Site plaque: The aerial photo of the gate and double casemate wall is particularly good, especially with the artist’s conception of the gate next to it.

View southwest: Yigael Yadin (Hazor archaeologist) said the gate recalls Solomon’s building activities (see 1 Kings 9:15), and is similar to the gates of Megiddo and Gezer.

View northeast: Hazor’s six-chambered gate dates to the Israelite period. Similar gates have been found at Megiddo and Lachish. The remains of the Canaanite temple in the next photo are located near the gate.

Site plaque: “This Canaanite temple was originally a prominent structure with wide well-constructed walls. Three strata of pebble-paved floors attest to its existence over a long period.”

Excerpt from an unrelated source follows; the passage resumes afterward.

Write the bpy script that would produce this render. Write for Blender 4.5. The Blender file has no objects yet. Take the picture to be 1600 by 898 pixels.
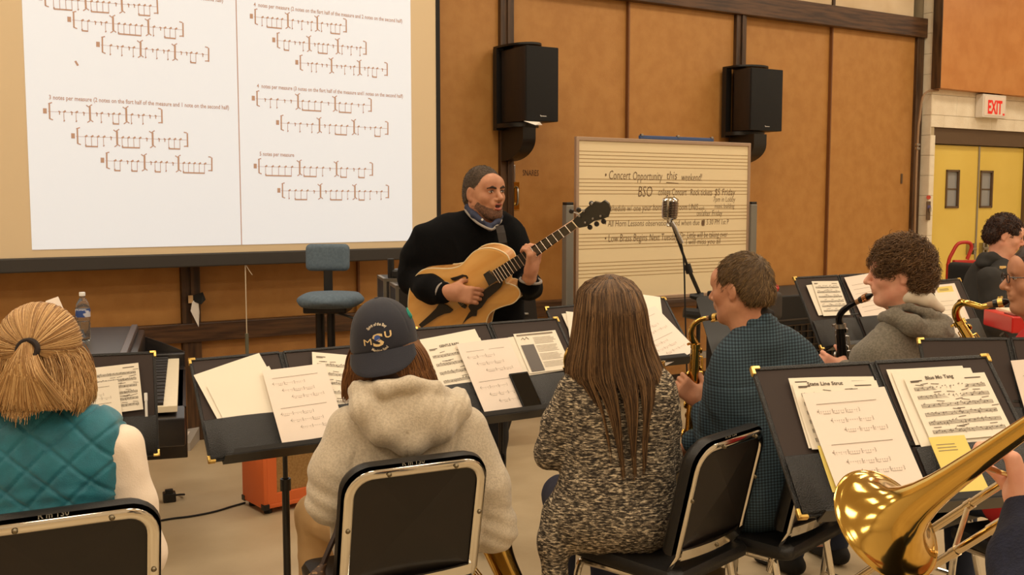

Israelite Citadel and Cultic Installation

View west: Only the foundations of the citadel remain on the site today. It was apparently built in the 9th century BC during the reign of King Ahab.

View west, looking across the cultic installation toward the tower. The bamah of the installation dates to the period of the Judges (eleventh century BC).

View north: The edge of the upper city looks down on the lower city, settled during the Canaanite period. The photo was taken just below the tower.

View from the tower overlooking the Hula Valley north. The Assyrians conquered Hazor and “all the land of Naphtali” in 732 BC (see 2 Kings 15:29).

View southwest: The Israelites constructed the tower as part of the city’s defense system against an imminent Assyrian threat.

The Water System

View south: Hazor’s water system was built at the same time as the citadel in the 9th century BC to provide a regular water supply during a time of siege. Pictured here is the access structure leading to the steps of the vertical shaft (middle right) and the modern descent (middle left).

View south: This fellow introduces you to the water system and its original three-thousand-year-old steps.

The vertical shaft contains five flights of original steps leading to the sloping tunnel (photos below).

This sign introduces the tunnel and steps in the next two photos.

The twenty-five-meter sloping tunnel leads to the cistern. It starts where the vertical shaft ends (photo above).

Original steps leading down the tunnel to the cistern at the bottom.

Floor of the cistern at the end of the steps (previous photo).

Palace of the Canaanite Kings

Site brochure: “The roof protects the Canaanite ceremonial palace that served the kings of Hazor during the fourteenth and thirteenth centuries BCE.” The photo looks west.

Site plaque: Enlarge to see artist’s conception of the Canaanite palace.

Site brochure: “The lower parts of the mud-brick walls of the palace were covered by dressed basalt stones.”

View east: Entrance to the palace with with two huge column bases and a bamah (“high place”).

View east: Detail of the bamah (“high place”) at Hazor, which was a place of worship in biblical times.

The video pans from northeast with snow-capped Mount Hermon in the background to southeast toward the volcanic cones on the Golan Heights. You get a nice view of the pillars and bamah before the entrance to the palace.

Olive-Oil Press and Private Dwelling

On side plaque: Enlarge to see artist’s conception of olive-oil press and room.

View west: The olive-oil press is behind three pillars that supported an upper floor.

Detail of olive-oil press from photo above.

View southeast: A “four-room house” private dwelling. You can see the oil press in front of three columns (photo center in the shadows). See detail photo above.

View east: The “pillared house” with two rows of stone columns that supported the roof of a public storehouse. The private dwelling is next to it on the right.

View northeast: Detail of the public store house with snow-capped Mount Hermon in the background (upper left).